En cualquier caso, el valor de un título no es tan fácilmente mensurable. Hay un factor moral, anímico, de autoestima. Para las ciudades que las ganan y para los dueños de las franquicias. Oklahoma e Indiana pertenecen al amplio concepto de Medio Oeste, aunque los primeros de una forma más limítrofe y conceptualmente también son el Sur. En ambos habitan muchos de esos «deplorables», en palabras de Hillary Clinton, que votan a Trump. Gente que no participa del glamur y la sofisticación de las costas, pero tienen su orgullo: se consideran el heartland, el corazón de su patria, guardianes de sus valores más profundos. Si quiere saber qué significa ser un okie, léase Las uvas de la ira, de Steinbeck. Para el equivalente en Indiana, este además con ingrediente baloncestístico, véase Hoosiers, más que ídolos.
El orgullo okie se trajo su equipo de la NBA de Seattle. En 2006, un grupo de inversores de Oklahoma City dirigidos por Clay Bennett compró la plaza de los SuperSonics por 350 millones de dólares. Bennett, nacido en la ciudad en 1954, preside la gestora de fondos local Dorchester Capital Corporation y está casado la hija de Edward L. Gaylord, magnate de los medios de comunicación de la zona. O sea, la aristocracia okie.

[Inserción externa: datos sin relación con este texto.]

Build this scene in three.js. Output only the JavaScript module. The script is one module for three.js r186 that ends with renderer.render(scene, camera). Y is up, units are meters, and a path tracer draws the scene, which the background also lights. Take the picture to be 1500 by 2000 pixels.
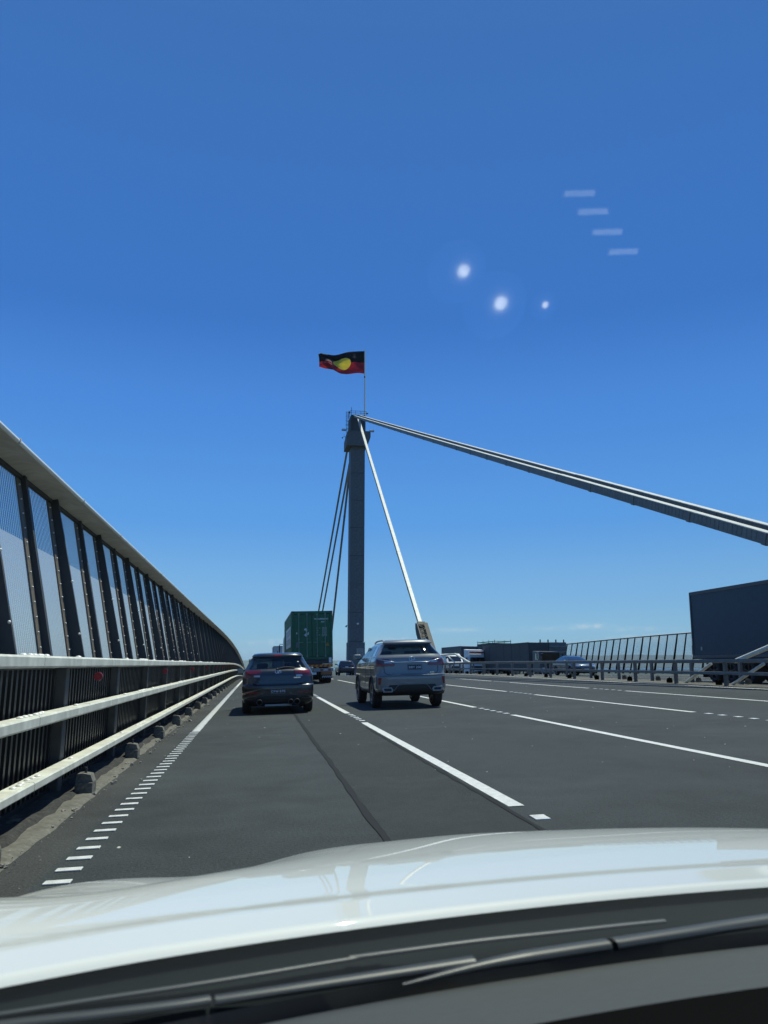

El dueño de los Pacers es Herbert Simon. Nacido y criado en Nueva York, los hoosiers más puros se lo han perdonado después de pasarse más de medio siglo currando en Indianapolis. Fue el lugar que eligió en los años 60 comenzó para empezar a montar centros comerciales con su hermano Melvin. Hoy, Simon Property Group es el imperio inmobiliario que más tiene en EEUU, y sigue teniendo sus oficinas centrales en Indianapolis, donde reside un Herbert ya nonagenario.
Evidentemente, ni Bennett ni Simon son precisamente «parias de la Tierra», pero por lo menos son empresarios locales de dos ciudades menores, pero orgullosas de recordarles al mundo que existen. El sistema de la NBA les ha prestado un altavoz nada desdeñable. Desde la cuna del capitalismo global. Paradojas del mundo moderno.
Por cierto, ¿saben en qué país se inventaron las leyes antimonopolio?